[Work instructions]:
Copy out the line that contains "Build this scene", the line that contains "COL = sc.collection", and every line between them, exactly, and nothing else.

BEGIN Records provided

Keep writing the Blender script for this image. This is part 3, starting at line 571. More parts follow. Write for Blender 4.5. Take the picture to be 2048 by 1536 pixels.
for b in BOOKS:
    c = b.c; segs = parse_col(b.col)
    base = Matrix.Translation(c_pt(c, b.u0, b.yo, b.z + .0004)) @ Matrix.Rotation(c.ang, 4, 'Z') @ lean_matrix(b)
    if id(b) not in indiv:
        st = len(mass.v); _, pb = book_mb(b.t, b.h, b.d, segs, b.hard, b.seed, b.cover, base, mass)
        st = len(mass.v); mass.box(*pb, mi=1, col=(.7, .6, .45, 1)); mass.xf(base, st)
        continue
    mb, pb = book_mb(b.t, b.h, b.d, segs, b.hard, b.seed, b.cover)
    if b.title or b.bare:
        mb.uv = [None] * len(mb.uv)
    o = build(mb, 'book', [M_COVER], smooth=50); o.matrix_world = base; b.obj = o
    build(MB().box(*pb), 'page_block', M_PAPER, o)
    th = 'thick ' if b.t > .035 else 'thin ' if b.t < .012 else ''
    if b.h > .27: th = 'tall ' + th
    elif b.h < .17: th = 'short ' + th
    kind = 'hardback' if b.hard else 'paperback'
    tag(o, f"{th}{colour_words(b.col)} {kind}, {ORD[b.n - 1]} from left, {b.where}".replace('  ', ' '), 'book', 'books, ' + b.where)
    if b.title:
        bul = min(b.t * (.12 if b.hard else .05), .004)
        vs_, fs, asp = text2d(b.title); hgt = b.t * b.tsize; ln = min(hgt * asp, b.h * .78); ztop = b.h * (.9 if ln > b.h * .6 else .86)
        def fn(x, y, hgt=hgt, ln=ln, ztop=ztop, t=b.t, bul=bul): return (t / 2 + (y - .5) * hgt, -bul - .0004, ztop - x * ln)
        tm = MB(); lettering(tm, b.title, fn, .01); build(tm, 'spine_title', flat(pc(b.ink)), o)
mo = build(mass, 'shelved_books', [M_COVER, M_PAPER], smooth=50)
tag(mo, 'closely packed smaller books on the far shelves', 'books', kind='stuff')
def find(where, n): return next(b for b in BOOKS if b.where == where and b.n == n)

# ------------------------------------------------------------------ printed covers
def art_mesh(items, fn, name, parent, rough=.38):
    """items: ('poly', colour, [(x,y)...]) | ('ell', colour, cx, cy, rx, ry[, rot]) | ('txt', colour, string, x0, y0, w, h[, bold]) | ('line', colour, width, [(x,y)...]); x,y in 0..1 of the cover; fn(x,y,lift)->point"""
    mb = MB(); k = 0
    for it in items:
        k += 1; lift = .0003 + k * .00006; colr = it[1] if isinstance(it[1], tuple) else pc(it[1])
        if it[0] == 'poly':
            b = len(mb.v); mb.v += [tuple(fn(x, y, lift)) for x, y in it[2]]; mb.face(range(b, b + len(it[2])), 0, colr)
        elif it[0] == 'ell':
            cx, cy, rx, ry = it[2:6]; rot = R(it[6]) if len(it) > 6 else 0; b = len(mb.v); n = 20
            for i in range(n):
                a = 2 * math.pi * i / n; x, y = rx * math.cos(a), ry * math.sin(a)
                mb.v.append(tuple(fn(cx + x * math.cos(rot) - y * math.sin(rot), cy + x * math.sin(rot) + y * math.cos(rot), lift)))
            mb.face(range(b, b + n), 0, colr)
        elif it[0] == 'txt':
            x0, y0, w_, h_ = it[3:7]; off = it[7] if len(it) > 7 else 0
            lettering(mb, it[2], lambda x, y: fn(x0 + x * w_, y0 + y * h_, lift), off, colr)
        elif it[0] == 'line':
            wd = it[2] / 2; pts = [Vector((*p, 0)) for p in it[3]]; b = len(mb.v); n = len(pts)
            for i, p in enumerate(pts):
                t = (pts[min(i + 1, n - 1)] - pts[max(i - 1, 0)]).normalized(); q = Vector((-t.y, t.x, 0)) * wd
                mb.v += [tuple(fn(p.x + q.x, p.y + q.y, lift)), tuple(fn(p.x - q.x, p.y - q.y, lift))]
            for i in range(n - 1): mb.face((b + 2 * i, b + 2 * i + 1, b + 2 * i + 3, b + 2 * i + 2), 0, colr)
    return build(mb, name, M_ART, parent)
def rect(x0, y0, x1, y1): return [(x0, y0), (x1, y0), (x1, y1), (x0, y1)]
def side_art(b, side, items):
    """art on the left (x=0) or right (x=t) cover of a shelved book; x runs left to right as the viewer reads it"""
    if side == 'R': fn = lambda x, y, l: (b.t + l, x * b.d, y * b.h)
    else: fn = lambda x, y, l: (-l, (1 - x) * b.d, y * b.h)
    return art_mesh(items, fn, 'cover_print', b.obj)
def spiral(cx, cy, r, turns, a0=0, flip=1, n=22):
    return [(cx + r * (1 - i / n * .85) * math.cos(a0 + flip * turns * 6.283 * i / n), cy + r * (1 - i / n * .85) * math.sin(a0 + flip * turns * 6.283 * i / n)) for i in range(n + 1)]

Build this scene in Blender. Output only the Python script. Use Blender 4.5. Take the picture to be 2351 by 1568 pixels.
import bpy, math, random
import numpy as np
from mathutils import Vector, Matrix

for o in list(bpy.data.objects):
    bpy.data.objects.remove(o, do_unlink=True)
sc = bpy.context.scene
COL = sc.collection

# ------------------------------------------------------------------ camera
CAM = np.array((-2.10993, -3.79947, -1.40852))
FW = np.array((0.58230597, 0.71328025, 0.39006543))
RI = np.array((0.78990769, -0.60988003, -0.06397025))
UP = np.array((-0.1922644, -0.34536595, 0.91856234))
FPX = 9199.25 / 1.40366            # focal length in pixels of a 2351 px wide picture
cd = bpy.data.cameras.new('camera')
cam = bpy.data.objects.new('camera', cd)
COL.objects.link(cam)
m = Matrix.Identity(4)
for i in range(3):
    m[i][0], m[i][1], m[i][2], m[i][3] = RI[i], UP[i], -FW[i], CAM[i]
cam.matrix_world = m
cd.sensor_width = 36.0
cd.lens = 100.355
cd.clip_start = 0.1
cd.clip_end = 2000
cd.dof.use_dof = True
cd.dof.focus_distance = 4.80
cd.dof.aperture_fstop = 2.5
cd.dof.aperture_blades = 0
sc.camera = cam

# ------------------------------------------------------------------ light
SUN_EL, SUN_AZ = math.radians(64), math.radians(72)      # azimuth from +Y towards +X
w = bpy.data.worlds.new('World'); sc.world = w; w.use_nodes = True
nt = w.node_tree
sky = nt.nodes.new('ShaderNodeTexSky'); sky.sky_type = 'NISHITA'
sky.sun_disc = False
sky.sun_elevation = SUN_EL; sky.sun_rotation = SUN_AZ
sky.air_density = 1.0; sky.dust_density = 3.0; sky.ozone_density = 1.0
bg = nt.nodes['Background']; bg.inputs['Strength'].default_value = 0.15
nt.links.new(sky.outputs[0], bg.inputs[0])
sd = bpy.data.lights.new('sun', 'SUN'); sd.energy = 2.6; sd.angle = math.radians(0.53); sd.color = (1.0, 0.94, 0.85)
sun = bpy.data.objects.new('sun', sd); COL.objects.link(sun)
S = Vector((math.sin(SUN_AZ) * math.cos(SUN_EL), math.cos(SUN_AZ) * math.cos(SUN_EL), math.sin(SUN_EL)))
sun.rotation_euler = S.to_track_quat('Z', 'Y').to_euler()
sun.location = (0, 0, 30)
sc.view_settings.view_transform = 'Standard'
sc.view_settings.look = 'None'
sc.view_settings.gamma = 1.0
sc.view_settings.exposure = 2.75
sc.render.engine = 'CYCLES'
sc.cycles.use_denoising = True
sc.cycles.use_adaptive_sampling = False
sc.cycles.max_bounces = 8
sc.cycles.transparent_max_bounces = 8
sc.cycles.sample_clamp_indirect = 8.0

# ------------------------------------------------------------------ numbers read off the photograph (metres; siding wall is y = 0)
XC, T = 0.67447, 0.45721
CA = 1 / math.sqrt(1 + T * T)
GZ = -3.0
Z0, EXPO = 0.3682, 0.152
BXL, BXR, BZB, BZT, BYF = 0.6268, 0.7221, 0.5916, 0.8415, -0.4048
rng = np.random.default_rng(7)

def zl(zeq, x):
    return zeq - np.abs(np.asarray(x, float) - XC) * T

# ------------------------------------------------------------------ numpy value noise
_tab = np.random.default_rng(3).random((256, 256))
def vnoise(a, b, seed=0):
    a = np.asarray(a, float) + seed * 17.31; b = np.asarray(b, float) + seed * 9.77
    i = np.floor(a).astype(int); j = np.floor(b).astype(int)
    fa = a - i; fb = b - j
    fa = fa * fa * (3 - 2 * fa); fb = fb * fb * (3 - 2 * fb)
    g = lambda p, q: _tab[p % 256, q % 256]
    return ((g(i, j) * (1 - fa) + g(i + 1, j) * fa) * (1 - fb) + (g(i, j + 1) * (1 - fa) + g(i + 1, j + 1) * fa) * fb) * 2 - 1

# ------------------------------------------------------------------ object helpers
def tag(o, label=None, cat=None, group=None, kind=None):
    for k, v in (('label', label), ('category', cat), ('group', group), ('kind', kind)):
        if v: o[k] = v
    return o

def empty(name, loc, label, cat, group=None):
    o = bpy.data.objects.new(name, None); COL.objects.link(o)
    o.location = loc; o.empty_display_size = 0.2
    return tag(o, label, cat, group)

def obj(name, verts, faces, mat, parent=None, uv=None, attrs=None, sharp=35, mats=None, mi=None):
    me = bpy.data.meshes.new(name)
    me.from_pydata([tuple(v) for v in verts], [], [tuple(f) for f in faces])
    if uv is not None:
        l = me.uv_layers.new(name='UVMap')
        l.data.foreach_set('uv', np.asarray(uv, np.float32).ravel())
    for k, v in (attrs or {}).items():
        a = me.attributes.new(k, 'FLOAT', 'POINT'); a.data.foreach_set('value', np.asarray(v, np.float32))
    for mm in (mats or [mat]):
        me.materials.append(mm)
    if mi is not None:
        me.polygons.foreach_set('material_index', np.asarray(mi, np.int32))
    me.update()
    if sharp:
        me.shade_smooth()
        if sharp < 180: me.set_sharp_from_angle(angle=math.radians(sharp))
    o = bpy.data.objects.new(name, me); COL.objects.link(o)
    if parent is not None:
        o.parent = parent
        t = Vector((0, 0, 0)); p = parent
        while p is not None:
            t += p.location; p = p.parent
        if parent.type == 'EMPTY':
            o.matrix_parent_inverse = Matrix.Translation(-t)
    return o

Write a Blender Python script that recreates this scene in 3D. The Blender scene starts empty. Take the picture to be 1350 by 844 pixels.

END Records provided

[Output]:
Build this scene in Blender. Output only the Python script. Use Blender 4.5. Take the picture to be 2351 by 1568 pixels.
import bpy, math, random
import numpy as np
from mathutils import Vector, Matrix

for o in list(bpy.data.objects):
    bpy.data.objects.remove(o, do_unlink=True)
sc = bpy.context.scene
COL = sc.collection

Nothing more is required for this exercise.